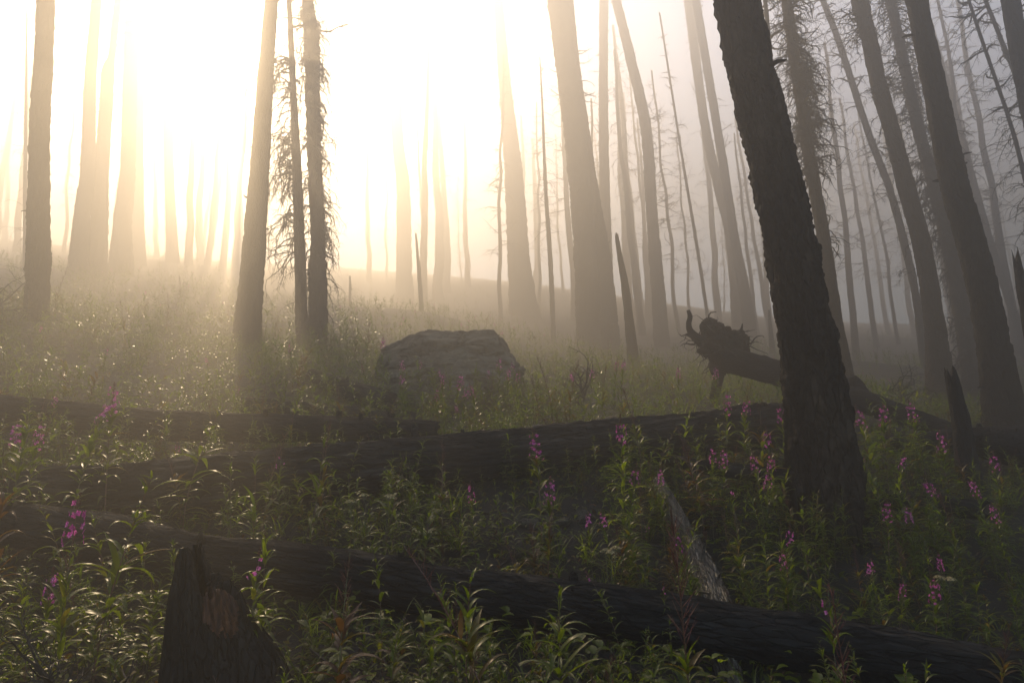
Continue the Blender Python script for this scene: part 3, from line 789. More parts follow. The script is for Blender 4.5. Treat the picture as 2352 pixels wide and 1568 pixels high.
root_tube([(1694, 778, 16, 0), (1700, 764, 9, 0), (1704, 752, 5, 0), (1705, 743, 2, 0)], seed=3)
root_tube([(1655, 830, 34, 0), (1652, 858, 26, 0), (1646, 885, 22, 0.05), (1640, 915, 20, 0.05)], seed=4)
root_tube([(1640, 800, 20, 0), (1620, 806, 10, -.1), (1604, 808, 7, -.15)], seed=5)
root_tube([(1640, 790, 22, 0), (1600, 777, 10, -.2), (1576, 768, 4, -.25)], seed=6)

# burnt stump in the foreground with its splinter and orange scar
def stump():
    Y0 = 2.45
    prof = [(1700, 400), (1640, 350), (1568, 300), (1500, 246), (1440, 200), (1380, 166), (1325, 134), (1285, 108), (1250, 82)]
    cu = [518, 516, 511, 494, 479, 469, 464, 457, 452]
    pts3 = [at(c, v, Y0) for (v, w), c in zip(prof, cu)]
    base = np.array([pts3[2][0], Y0, h1(pts3[2][0], Y0)])
    P = np.array(pts3); R = np.array([px(w, c, v, Y0) / 2 for (v, w), c in zip(prof, cu)])
    SP, SR = smooth_path(P, R, 0.008)
    T, A, B = frames(SP)
    seg = 200
    th = np.linspace(0, 2 * np.pi, seg, endpoint=False)
    s = np.concatenate([[0], np.cumsum(np.linalg.norm(np.diff(SP, axis=0), axis=1))]); L = s[-1]
    TH, S = np.meshgrid(th, s)
    q = np.stack([np.cos(TH).ravel() * 3, np.sin(TH).ravel() * 3, S.ravel() * 1.6], 1)
    rr = SR[:, None] * (1 + (0.13 * fbm(q, 4) - 0.16 * np.clip(1 - 5 * np.abs(fbm(q * np.array([2.2, 2.2, 0.5]), 3)), 0, 1) - 0.07 * np.clip(1 - 6 * np.abs(fbm(q * np.array([5, 5, 1.0]), 3)), 0, 1)).reshape(TH.shape))
    V = SP[:, None] + A[:, None] * (np.cos(TH) * rr)[..., None] + B[:, None] * (np.sin(TH) * rr * 0.8)[..., None]
    # ragged top: high splinter at the left, low broken edge at the right
    xr = (V[..., 0] - SP[:, None, 0]) / SR[:, None]
    top = L * (0.80 - 0.10 * xr) + 0.11 * fbm(np.stack([np.cos(TH).ravel() * 6, np.sin(TH).ravel() * 4, TH.ravel() * 0], 1), 3).reshape(TH.shape)
    spl = np.exp(-((xr + 0.35) / 0.42) ** 2)
    top = top + spl * L * 0.17
    sc = np.minimum(S, top)
    i0 = np.interp(sc, s, np.arange(len(s)))
    f0 = np.floor(i0).astype(int); f1 = np.minimum(f0 + 1, len(s) - 1); fr = (i0 - f0)[..., None]
    J = np.arange(seg)[None, :].repeat(len(s), 0)
    VV = V[f0, J] * (1 - fr) + V[f1, J] * fr
    over = np.clip(S - top, 0, None)
    cen = SP[f0]
    k = np.clip(over / (0.05 * L), 0, 0.55)[..., None]
    VV = VV * (1 - k) + cen * k - np.array([0, 0, 1.0]) * np.clip(over * 0.5, 0, 0.05)[..., None]
    # orange scar: recessed patch on the camera side
    root = empty('burnt_stump', base)
    tag(root, 'charred jagged stump in front of the nearest log, with an orange wood scar', 'stump')
    idx = np.arange(len(s) * seg).reshape(len(s), seg); nx = np.roll(idx, -1, 1)
    Qs = np.stack([idx[:-1], nx[:-1], nx[1:], idx[1:]], -1).reshape(-1, 4)
    PVs = VV.reshape(-1, 3)
    fc = PVs[Qs].mean(1)
    dd = fc - CAM; dz = dd @ _f
    pu = W2 / 2 + F * (dd @ CR) / dz; pv = H2 / 2 - F * (dd @ CU) / dz
    th_n = np.stack([(pu - 512) * 0.11, pv * 0.012, pu * 0], 1)
    n1_ = fbm(th_n, 3)
    hw_ = np.interp(pv, [1325, 1345, 1375, 1420, 1450, 1480], [6, 22, 36, 44, 30, 8])
    sel = (np.abs(pu - 510 - 0.10 * (pv - 1400)) < hw_ * (1 + 0.5 * n1_)) & (pv + 34 * n1_ > 1338) & (pv + 40 * n1_ < 1462) & (fc[:, 1] < Y0)
    mb = MB(); mb.add(PVs, q=Qs[~sel])
    link('charred_shell', mb.mesh('charred_shell', M_CHARV, origin=base), root)
    mb = MB()
    used_v, inv = np.unique(Qs[sel].ravel(), return_inverse=True)
    PV = PVs[used_v].copy()
    PV[:, 1] += 0.004 + 0.010 * (fbm(PV * np.array([160, 1, 9]), 3) + 0.3)
    mb.add(PV, q=inv.reshape(-1, 4))
    rs_ = np.random.default_rng(5)
    for i in range(26):   # loose splinters
        j = rs_.integers(0, len(PV)); p = PV[j]
        d = np.array([rs_.normal(0, 0.25), -0.12, 1.0]); d /= np.linalg.norm(d)
        ll = 0.02 + 0.035 * rs_.random()
        thin_tube(mb, [p - d * ll + (0, -0.004, 0), p + (0, -0.008, 0), p + d * ll + (0, -0.006, 0)], [0.0004, 0.002, 0.0004], 4)
    link('orange_scar', mb.mesh('orange_scar', M_ORANGE, origin=base), root)
    return base
STUMP = stump()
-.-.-
* _What you need to do_
Your task is to repeat the material above exactly, without its pictures.

* _Result below_
Continue the Blender Python script for this scene: part 3, from line 789. More parts follow. The script is for Blender 4.5. Treat the picture as 2352 pixels wide and 1568 pixels high.
root_tube([(1694, 778, 16, 0), (1700, 764, 9, 0), (1704, 752, 5, 0), (1705, 743, 2, 0)], seed=3)
root_tube([(1655, 830, 34, 0), (1652, 858, 26, 0), (1646, 885, 22, 0.05), (1640, 915, 20, 0.05)], seed=4)
root_tube([(1640, 800, 20, 0), (1620, 806, 10, -.1), (1604, 808, 7, -.15)], seed=5)
root_tube([(1640, 790, 22, 0), (1600, 777, 10, -.2), (1576, 768, 4, -.25)], seed=6)

# burnt stump in the foreground with its splinter and orange scar
def stump():
    Y0 = 2.45
    prof = [(1700, 400), (1640, 350), (1568, 300), (1500, 246), (1440, 200), (1380, 166), (1325, 134), (1285, 108), (1250, 82)]
    cu = [518, 516, 511, 494, 479, 469, 464, 457, 452]
    pts3 = [at(c, v, Y0) for (v, w), c in zip(prof, cu)]
    base = np.array([pts3[2][0], Y0, h1(pts3[2][0], Y0)])
    P = np.array(pts3); R = np.array([px(w, c, v, Y0) / 2 for (v, w), c in zip(prof, cu)])
    SP, SR = smooth_path(P, R, 0.008)
    T, A, B = frames(SP)
    seg = 200
    th = np.linspace(0, 2 * np.pi, seg, endpoint=False)
    s = np.concatenate([[0], np.cumsum(np.linalg.norm(np.diff(SP, axis=0), axis=1))]); L = s[-1]
    TH, S = np.meshgrid(th, s)
    q = np.stack([np.cos(TH).ravel() * 3, np.sin(TH).ravel() * 3, S.ravel() * 1.6], 1)
    rr = SR[:, None] * (1 + (0.13 * fbm(q, 4) - 0.16 * np.clip(1 - 5 * np.abs(fbm(q * np.array([2.2, 2.2, 0.5]), 3)), 0, 1) - 0.07 * np.clip(1 - 6 * np.abs(fbm(q * np.array([5, 5, 1.0]), 3)), 0, 1)).reshape(TH.shape))
    V = SP[:, None] + A[:, None] * (np.cos(TH) * rr)[..., None] + B[:, None] * (np.sin(TH) * rr * 0.8)[..., None]
    # ragged top: high splinter at the left, low broken edge at the right
    xr = (V[..., 0] - SP[:, None, 0]) / SR[:, None]
    top = L * (0.80 - 0.10 * xr) + 0.11 * fbm(np.stack([np.cos(TH).ravel() * 6, np.sin(TH).ravel() * 4, TH.ravel() * 0], 1), 3).reshape(TH.shape)
    spl = np.exp(-((xr + 0.35) / 0.42) ** 2)
    top = top + spl * L * 0.17
    sc = np.minimum(S, top)
    i0 = np.interp(sc, s, np.arange(len(s)))
    f0 = np.floor(i0).astype(int); f1 = np.minimum(f0 + 1, len(s) - 1); fr = (i0 - f0)[..., None]
    J = np.arange(seg)[None, :].repeat(len(s), 0)
    VV = V[f0, J] * (1 - fr) + V[f1, J] * fr
    over = np.clip(S - top, 0, None)
    cen = SP[f0]
    k = np.clip(over / (0.05 * L), 0, 0.55)[..., None]
    VV = VV * (1 - k) + cen * k - np.array([0, 0, 1.0]) * np.clip(over * 0.5, 0, 0.05)[..., None]
    # orange scar: recessed patch on the camera side
    root = empty('burnt_stump', base)
    tag(root, 'charred jagged stump in front of the nearest log, with an orange wood scar', 'stump')
    idx = np.arange(len(s) * seg).reshape(len(s), seg); nx = np.roll(idx, -1, 1)
    Qs = np.stack([idx[:-1], nx[:-1], nx[1:], idx[1:]], -1).reshape(-1, 4)
    PVs = VV.reshape(-1, 3)
    fc = PVs[Qs].mean(1)
    dd = fc - CAM; dz = dd @ _f
    pu = W2 / 2 + F * (dd @ CR) / dz; pv = H2 / 2 - F * (dd @ CU) / dz
    th_n = np.stack([(pu - 512) * 0.11, pv * 0.012, pu * 0], 1)
    n1_ = fbm(th_n, 3)
    hw_ = np.interp(pv, [1325, 1345, 1375, 1420, 1450, 1480], [6, 22, 36, 44, 30, 8])
    sel = (np.abs(pu - 510 - 0.10 * (pv - 1400)) < hw_ * (1 + 0.5 * n1_)) & (pv + 34 * n1_ > 1338) & (pv + 40 * n1_ < 1462) & (fc[:, 1] < Y0)
    mb = MB(); mb.add(PVs, q=Qs[~sel])
    link('charred_shell', mb.mesh('charred_shell', M_CHARV, origin=base), root)
    mb = MB()
    used_v, inv = np.unique(Qs[sel].ravel(), return_inverse=True)
    PV = PVs[used_v].copy()
    PV[:, 1] += 0.004 + 0.010 * (fbm(PV * np.array([160, 1, 9]), 3) + 0.3)
    mb.add(PV, q=inv.reshape(-1, 4))
    rs_ = np.random.default_rng(5)
    for i in range(26):   # loose splinters
        j = rs_.integers(0, len(PV)); p = PV[j]
        d = np.array([rs_.normal(0, 0.25), -0.12, 1.0]); d /= np.linalg.norm(d)
        ll = 0.02 + 0.035 * rs_.random()
        thin_tube(mb, [p - d * ll + (0, -0.004, 0), p + (0, -0.008, 0), p + d * ll + (0, -0.006, 0)], [0.0004, 0.002, 0.0004], 4)
    link('orange_scar', mb.mesh('orange_scar', M_ORANGE, origin=base), root)
    return base
STUMP = stump()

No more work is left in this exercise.